Reproduce the whole listing, character for character.

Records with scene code
********************

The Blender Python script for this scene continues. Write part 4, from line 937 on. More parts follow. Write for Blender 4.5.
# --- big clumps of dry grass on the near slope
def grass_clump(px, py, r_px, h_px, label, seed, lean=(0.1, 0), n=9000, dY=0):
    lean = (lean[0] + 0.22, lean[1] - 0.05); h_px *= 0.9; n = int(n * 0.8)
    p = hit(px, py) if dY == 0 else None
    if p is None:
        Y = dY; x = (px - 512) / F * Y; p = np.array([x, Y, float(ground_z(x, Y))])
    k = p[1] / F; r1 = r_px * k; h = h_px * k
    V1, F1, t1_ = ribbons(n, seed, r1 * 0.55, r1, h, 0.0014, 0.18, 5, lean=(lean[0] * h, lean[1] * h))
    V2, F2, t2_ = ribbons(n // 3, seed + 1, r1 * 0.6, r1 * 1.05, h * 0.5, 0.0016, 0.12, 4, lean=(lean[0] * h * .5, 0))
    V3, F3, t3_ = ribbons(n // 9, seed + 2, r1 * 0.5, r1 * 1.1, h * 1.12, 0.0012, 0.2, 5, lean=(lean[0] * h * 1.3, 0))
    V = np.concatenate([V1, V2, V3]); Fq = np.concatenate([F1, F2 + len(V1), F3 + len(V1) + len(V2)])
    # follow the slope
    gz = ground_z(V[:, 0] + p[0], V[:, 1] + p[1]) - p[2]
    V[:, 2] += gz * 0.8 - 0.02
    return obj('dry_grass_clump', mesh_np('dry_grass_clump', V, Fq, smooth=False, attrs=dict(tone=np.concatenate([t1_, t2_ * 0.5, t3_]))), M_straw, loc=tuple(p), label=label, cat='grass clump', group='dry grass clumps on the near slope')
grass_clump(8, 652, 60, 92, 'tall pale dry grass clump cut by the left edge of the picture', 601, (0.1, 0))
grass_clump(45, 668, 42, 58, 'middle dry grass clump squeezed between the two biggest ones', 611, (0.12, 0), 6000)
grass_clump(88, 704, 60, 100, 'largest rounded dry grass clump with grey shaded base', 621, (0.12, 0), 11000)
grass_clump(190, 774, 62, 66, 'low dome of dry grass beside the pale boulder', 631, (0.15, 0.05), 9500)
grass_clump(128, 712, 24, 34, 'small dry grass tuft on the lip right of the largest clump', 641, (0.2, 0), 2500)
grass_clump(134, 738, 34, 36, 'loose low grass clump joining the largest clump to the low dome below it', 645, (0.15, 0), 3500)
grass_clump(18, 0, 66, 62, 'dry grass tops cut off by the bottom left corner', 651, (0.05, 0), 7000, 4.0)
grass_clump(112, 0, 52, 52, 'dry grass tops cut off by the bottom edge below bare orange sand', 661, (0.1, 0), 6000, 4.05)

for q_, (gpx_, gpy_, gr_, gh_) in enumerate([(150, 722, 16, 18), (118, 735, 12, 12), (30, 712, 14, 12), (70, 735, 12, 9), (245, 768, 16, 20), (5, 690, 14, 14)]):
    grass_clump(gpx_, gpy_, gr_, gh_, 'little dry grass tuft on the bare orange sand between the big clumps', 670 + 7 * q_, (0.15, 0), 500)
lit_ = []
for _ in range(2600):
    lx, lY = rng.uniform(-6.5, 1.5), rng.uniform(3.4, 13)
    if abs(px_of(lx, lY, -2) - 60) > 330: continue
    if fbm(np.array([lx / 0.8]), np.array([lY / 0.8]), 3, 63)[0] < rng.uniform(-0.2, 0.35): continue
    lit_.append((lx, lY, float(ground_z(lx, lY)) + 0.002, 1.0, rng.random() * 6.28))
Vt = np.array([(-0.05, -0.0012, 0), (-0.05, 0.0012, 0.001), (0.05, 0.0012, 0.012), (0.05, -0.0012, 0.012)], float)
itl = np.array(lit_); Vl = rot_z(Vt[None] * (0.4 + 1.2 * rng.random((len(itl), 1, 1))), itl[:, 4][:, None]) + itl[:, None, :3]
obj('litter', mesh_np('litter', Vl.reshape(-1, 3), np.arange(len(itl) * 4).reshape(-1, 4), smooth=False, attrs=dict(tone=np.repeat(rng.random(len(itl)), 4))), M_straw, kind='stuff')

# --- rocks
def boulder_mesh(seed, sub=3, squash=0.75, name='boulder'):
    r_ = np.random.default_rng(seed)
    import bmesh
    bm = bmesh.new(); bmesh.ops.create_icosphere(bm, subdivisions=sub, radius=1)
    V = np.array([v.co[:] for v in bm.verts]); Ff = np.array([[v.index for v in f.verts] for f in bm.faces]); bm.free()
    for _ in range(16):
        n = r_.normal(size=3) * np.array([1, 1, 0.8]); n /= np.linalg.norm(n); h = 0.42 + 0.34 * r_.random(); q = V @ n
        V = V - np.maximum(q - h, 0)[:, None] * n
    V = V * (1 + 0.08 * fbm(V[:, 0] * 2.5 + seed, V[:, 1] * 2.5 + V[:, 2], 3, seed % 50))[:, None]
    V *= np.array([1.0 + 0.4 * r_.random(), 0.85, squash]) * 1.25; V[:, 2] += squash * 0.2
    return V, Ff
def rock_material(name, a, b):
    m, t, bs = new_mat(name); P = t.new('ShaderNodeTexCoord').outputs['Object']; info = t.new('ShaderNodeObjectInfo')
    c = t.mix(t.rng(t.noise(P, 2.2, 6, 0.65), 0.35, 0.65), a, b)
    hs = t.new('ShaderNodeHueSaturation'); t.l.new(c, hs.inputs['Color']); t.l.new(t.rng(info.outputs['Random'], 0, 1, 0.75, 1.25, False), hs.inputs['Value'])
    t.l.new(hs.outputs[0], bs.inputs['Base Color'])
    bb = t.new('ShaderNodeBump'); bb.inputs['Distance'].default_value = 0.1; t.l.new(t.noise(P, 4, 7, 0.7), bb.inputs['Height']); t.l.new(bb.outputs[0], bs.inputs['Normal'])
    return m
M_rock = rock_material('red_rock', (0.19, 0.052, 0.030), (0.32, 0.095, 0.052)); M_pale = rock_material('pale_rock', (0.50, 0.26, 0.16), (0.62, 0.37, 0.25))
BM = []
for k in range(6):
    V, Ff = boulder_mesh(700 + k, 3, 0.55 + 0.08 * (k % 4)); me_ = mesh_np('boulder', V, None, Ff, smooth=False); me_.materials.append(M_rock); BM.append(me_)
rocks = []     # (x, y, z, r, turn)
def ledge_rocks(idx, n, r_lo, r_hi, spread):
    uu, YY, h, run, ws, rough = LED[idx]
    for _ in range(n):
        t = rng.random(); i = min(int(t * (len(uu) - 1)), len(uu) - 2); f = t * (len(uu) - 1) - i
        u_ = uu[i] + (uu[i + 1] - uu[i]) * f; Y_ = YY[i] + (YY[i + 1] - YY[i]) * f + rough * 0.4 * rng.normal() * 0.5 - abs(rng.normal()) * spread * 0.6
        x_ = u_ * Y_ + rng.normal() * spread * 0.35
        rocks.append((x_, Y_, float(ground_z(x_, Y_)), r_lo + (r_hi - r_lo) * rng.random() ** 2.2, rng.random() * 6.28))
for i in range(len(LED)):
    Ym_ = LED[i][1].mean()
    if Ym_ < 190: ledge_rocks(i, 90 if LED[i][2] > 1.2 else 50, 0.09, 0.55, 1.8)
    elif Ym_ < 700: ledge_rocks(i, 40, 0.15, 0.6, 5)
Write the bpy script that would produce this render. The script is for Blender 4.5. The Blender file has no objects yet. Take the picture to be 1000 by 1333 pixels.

********************

• **Solution for this exercise**
The Blender Python script for this scene continues. Write part 4, from line 937 on. More parts follow. Write for Blender 4.5.
# --- big clumps of dry grass on the near slope
def grass_clump(px, py, r_px, h_px, label, seed, lean=(0.1, 0), n=9000, dY=0):
    lean = (lean[0] + 0.22, lean[1] - 0.05); h_px *= 0.9; n = int(n * 0.8)
    p = hit(px, py) if dY == 0 else None
    if p is None:
        Y = dY; x = (px - 512) / F * Y; p = np.array([x, Y, float(ground_z(x, Y))])
    k = p[1] / F; r1 = r_px * k; h = h_px * k
    V1, F1, t1_ = ribbons(n, seed, r1 * 0.55, r1, h, 0.0014, 0.18, 5, lean=(lean[0] * h, lean[1] * h))
    V2, F2, t2_ = ribbons(n // 3, seed + 1, r1 * 0.6, r1 * 1.05, h * 0.5, 0.0016, 0.12, 4, lean=(lean[0] * h * .5, 0))
    V3, F3, t3_ = ribbons(n // 9, seed + 2, r1 * 0.5, r1 * 1.1, h * 1.12, 0.0012, 0.2, 5, lean=(lean[0] * h * 1.3, 0))
    V = np.concatenate([V1, V2, V3]); Fq = np.concatenate([F1, F2 + len(V1), F3 + len(V1) + len(V2)])
    # follow the slope
    gz = ground_z(V[:, 0] + p[0], V[:, 1] + p[1]) - p[2]
    V[:, 2] += gz * 0.8 - 0.02
    return obj('dry_grass_clump', mesh_np('dry_grass_clump', V, Fq, smooth=False, attrs=dict(tone=np.concatenate([t1_, t2_ * 0.5, t3_]))), M_straw, loc=tuple(p), label=label, cat='grass clump', group='dry grass clumps on the near slope')
grass_clump(8, 652, 60, 92, 'tall pale dry grass clump cut by the left edge of the picture', 601, (0.1, 0))
grass_clump(45, 668, 42, 58, 'middle dry grass clump squeezed between the two biggest ones', 611, (0.12, 0), 6000)
grass_clump(88, 704, 60, 100, 'largest rounded dry grass clump with grey shaded base', 621, (0.12, 0), 11000)
grass_clump(190, 774, 62, 66, 'low dome of dry grass beside the pale boulder', 631, (0.15, 0.05), 9500)
grass_clump(128, 712, 24, 34, 'small dry grass tuft on the lip right of the largest clump', 641, (0.2, 0), 2500)
grass_clump(134, 738, 34, 36, 'loose low grass clump joining the largest clump to the low dome below it', 645, (0.15, 0), 3500)
grass_clump(18, 0, 66, 62, 'dry grass tops cut off by the bottom left corner', 651, (0.05, 0), 7000, 4.0)
grass_clump(112, 0, 52, 52, 'dry grass tops cut off by the bottom edge below bare orange sand', 661, (0.1, 0), 6000, 4.05)

for q_, (gpx_, gpy_, gr_, gh_) in enumerate([(150, 722, 16, 18), (118, 735, 12, 12), (30, 712, 14, 12), (70, 735, 12, 9), (245, 768, 16, 20), (5, 690, 14, 14)]):
    grass_clump(gpx_, gpy_, gr_, gh_, 'little dry grass tuft on the bare orange sand between the big clumps', 670 + 7 * q_, (0.15, 0), 500)
lit_ = []
for _ in range(2600):
    lx, lY = rng.uniform(-6.5, 1.5), rng.uniform(3.4, 13)
    if abs(px_of(lx, lY, -2) - 60) > 330: continue
    if fbm(np.array([lx / 0.8]), np.array([lY / 0.8]), 3, 63)[0] < rng.uniform(-0.2, 0.35): continue
    lit_.append((lx, lY, float(ground_z(lx, lY)) + 0.002, 1.0, rng.random() * 6.28))
Vt = np.array([(-0.05, -0.0012, 0), (-0.05, 0.0012, 0.001), (0.05, 0.0012, 0.012), (0.05, -0.0012, 0.012)], float)
itl = np.array(lit_); Vl = rot_z(Vt[None] * (0.4 + 1.2 * rng.random((len(itl), 1, 1))), itl[:, 4][:, None]) + itl[:, None, :3]
obj('litter', mesh_np('litter', Vl.reshape(-1, 3), np.arange(len(itl) * 4).reshape(-1, 4), smooth=False, attrs=dict(tone=np.repeat(rng.random(len(itl)), 4))), M_straw, kind='stuff')

# --- rocks
def boulder_mesh(seed, sub=3, squash=0.75, name='boulder'):
    r_ = np.random.default_rng(seed)
    import bmesh
    bm = bmesh.new(); bmesh.ops.create_icosphere(bm, subdivisions=sub, radius=1)
    V = np.array([v.co[:] for v in bm.verts]); Ff = np.array([[v.index for v in f.verts] for f in bm.faces]); bm.free()
    for _ in range(16):
        n = r_.normal(size=3) * np.array([1, 1, 0.8]); n /= np.linalg.norm(n); h = 0.42 + 0.34 * r_.random(); q = V @ n
        V = V - np.maximum(q - h, 0)[:, None] * n
    V = V * (1 + 0.08 * fbm(V[:, 0] * 2.5 + seed, V[:, 1] * 2.5 + V[:, 2], 3, seed % 50))[:, None]
    V *= np.array([1.0 + 0.4 * r_.random(), 0.85, squash]) * 1.25; V[:, 2] += squash * 0.2
    return V, Ff
def rock_material(name, a, b):
    m, t, bs = new_mat(name); P = t.new('ShaderNodeTexCoord').outputs['Object']; info = t.new('ShaderNodeObjectInfo')
    c = t.mix(t.rng(t.noise(P, 2.2, 6, 0.65), 0.35, 0.65), a, b)
    hs = t.new('ShaderNodeHueSaturation'); t.l.new(c, hs.inputs['Color']); t.l.new(t.rng(info.outputs['Random'], 0, 1, 0.75, 1.25, False), hs.inputs['Value'])
    t.l.new(hs.outputs[0], bs.inputs['Base Color'])
    bb = t.new('ShaderNodeBump'); bb.inputs['Distance'].default_value = 0.1; t.l.new(t.noise(P, 4, 7, 0.7), bb.inputs['Height']); t.l.new(bb.outputs[0], bs.inputs['Normal'])
    return m
M_rock = rock_material('red_rock', (0.19, 0.052, 0.030), (0.32, 0.095, 0.052)); M_pale = rock_material('pale_rock', (0.50, 0.26, 0.16), (0.62, 0.37, 0.25))
BM = []
for k in range(6):
    V, Ff = boulder_mesh(700 + k, 3, 0.55 + 0.08 * (k % 4)); me_ = mesh_np('boulder', V, None, Ff, smooth=False); me_.materials.append(M_rock); BM.append(me_)
rocks = []     # (x, y, z, r, turn)
def ledge_rocks(idx, n, r_lo, r_hi, spread):
    uu, YY, h, run, ws, rough = LED[idx]
    for _ in range(n):
        t = rng.random(); i = min(int(t * (len(uu) - 1)), len(uu) - 2); f = t * (len(uu) - 1) - i
        u_ = uu[i] + (uu[i + 1] - uu[i]) * f; Y_ = YY[i] + (YY[i + 1] - YY[i]) * f + rough * 0.4 * rng.normal() * 0.5 - abs(rng.normal()) * spread * 0.6
        x_ = u_ * Y_ + rng.normal() * spread * 0.35
        rocks.append((x_, Y_, float(ground_z(x_, Y_)), r_lo + (r_hi - r_lo) * rng.random() ** 2.2, rng.random() * 6.28))
for i in range(len(LED)):
    Ym_ = LED[i][1].mean()
    if Ym_ < 190: ledge_rocks(i, 90 if LED[i][2] > 1.2 else 50, 0.09, 0.55, 1.8)
    elif Ym_ < 700: ledge_rocks(i, 40, 0.15, 0.6, 5)
Write the bpy script that would produce this render. The script is for Blender 4.5. The Blender file has no objects yet. Take the picture to be 1000 by 1333 pixels.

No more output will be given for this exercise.